### MATERIAL PROVIDED
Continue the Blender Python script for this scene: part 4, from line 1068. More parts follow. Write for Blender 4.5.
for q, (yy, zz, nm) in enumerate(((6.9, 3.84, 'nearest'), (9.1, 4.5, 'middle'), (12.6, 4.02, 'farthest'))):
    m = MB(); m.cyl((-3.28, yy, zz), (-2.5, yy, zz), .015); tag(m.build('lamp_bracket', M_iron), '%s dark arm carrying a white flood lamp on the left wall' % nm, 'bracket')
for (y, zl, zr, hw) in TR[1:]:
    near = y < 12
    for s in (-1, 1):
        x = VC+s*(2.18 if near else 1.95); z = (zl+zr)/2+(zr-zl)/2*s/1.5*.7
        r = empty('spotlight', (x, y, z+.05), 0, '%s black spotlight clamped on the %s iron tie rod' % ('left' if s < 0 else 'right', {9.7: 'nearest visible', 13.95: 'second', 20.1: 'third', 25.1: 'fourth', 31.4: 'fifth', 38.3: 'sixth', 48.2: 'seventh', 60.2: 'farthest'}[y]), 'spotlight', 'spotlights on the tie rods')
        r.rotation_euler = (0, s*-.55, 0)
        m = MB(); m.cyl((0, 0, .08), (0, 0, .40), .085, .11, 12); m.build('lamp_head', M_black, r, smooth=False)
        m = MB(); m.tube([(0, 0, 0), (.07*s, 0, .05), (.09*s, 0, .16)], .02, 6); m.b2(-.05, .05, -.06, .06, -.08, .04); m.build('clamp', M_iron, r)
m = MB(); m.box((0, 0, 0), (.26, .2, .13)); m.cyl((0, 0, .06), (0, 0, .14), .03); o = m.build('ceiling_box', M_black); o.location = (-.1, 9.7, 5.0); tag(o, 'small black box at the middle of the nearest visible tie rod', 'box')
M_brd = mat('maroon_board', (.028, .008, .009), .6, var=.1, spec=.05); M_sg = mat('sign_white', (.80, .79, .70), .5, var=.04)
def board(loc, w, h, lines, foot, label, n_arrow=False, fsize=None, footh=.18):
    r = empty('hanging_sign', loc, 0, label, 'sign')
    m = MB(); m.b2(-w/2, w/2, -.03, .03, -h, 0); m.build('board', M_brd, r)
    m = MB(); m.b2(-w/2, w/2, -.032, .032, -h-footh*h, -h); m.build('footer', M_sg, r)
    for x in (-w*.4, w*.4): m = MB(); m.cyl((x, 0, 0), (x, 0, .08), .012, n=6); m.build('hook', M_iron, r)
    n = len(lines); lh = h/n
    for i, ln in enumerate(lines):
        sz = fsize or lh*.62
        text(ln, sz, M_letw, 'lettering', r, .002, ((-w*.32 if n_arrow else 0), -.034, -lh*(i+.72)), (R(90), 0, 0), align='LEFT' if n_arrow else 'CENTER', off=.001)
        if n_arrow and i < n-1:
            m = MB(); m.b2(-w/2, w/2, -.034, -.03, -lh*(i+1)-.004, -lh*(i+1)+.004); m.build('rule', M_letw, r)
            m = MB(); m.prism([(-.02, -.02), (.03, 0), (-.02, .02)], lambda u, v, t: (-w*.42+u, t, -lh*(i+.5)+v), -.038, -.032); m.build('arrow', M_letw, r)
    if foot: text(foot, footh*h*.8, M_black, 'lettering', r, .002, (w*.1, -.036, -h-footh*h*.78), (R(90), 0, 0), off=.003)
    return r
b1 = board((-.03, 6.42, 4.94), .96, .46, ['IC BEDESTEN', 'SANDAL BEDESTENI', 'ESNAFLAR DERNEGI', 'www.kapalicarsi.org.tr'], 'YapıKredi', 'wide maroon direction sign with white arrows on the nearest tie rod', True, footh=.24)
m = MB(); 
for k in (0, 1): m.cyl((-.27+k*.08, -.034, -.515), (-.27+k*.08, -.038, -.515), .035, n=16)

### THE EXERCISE
Using the listing above, retype each line exactly.

### IN RESPONSE
Continue the Blender Python script for this scene: part 4, from line 1068. More parts follow. Write for Blender 4.5.
for q, (yy, zz, nm) in enumerate(((6.9, 3.84, 'nearest'), (9.1, 4.5, 'middle'), (12.6, 4.02, 'farthest'))):
    m = MB(); m.cyl((-3.28, yy, zz), (-2.5, yy, zz), .015); tag(m.build('lamp_bracket', M_iron), '%s dark arm carrying a white flood lamp on the left wall' % nm, 'bracket')
for (y, zl, zr, hw) in TR[1:]:
    near = y < 12
    for s in (-1, 1):
        x = VC+s*(2.18 if near else 1.95); z = (zl+zr)/2+(zr-zl)/2*s/1.5*.7
        r = empty('spotlight', (x, y, z+.05), 0, '%s black spotlight clamped on the %s iron tie rod' % ('left' if s < 0 else 'right', {9.7: 'nearest visible', 13.95: 'second', 20.1: 'third', 25.1: 'fourth', 31.4: 'fifth', 38.3: 'sixth', 48.2: 'seventh', 60.2: 'farthest'}[y]), 'spotlight', 'spotlights on the tie rods')
        r.rotation_euler = (0, s*-.55, 0)
        m = MB(); m.cyl((0, 0, .08), (0, 0, .40), .085, .11, 12); m.build('lamp_head', M_black, r, smooth=False)
        m = MB(); m.tube([(0, 0, 0), (.07*s, 0, .05), (.09*s, 0, .16)], .02, 6); m.b2(-.05, .05, -.06, .06, -.08, .04); m.build('clamp', M_iron, r)
m = MB(); m.box((0, 0, 0), (.26, .2, .13)); m.cyl((0, 0, .06), (0, 0, .14), .03); o = m.build('ceiling_box', M_black); o.location = (-.1, 9.7, 5.0); tag(o, 'small black box at the middle of the nearest visible tie rod', 'box')
M_brd = mat('maroon_board', (.028, .008, .009), .6, var=.1, spec=.05); M_sg = mat('sign_white', (.80, .79, .70), .5, var=.04)
def board(loc, w, h, lines, foot, label, n_arrow=False, fsize=None, footh=.18):
    r = empty('hanging_sign', loc, 0, label, 'sign')
    m = MB(); m.b2(-w/2, w/2, -.03, .03, -h, 0); m.build('board', M_brd, r)
    m = MB(); m.b2(-w/2, w/2, -.032, .032, -h-footh*h, -h); m.build('footer', M_sg, r)
    for x in (-w*.4, w*.4): m = MB(); m.cyl((x, 0, 0), (x, 0, .08), .012, n=6); m.build('hook', M_iron, r)
    n = len(lines); lh = h/n
    for i, ln in enumerate(lines):
        sz = fsize or lh*.62
        text(ln, sz, M_letw, 'lettering', r, .002, ((-w*.32 if n_arrow else 0), -.034, -lh*(i+.72)), (R(90), 0, 0), align='LEFT' if n_arrow else 'CENTER', off=.001)
        if n_arrow and i < n-1:
            m = MB(); m.b2(-w/2, w/2, -.034, -.03, -lh*(i+1)-.004, -lh*(i+1)+.004); m.build('rule', M_letw, r)
            m = MB(); m.prism([(-.02, -.02), (.03, 0), (-.02, .02)], lambda u, v, t: (-w*.42+u, t, -lh*(i+.5)+v), -.038, -.032); m.build('arrow', M_letw, r)
    if foot: text(foot, footh*h*.8, M_black, 'lettering', r, .002, (w*.1, -.036, -h-footh*h*.78), (R(90), 0, 0), off=.003)
    return r
b1 = board((-.03, 6.42, 4.94), .96, .46, ['IC BEDESTEN', 'SANDAL BEDESTENI', 'ESNAFLAR DERNEGI', 'www.kapalicarsi.org.tr'], 'YapıKredi', 'wide maroon direction sign with white arrows on the nearest tie rod', True, footh=.24)
m = MB(); 
for k in (0, 1): m.cyl((-.27+k*.08, -.034, -.515), (-.27+k*.08, -.038, -.515), .035, n=16)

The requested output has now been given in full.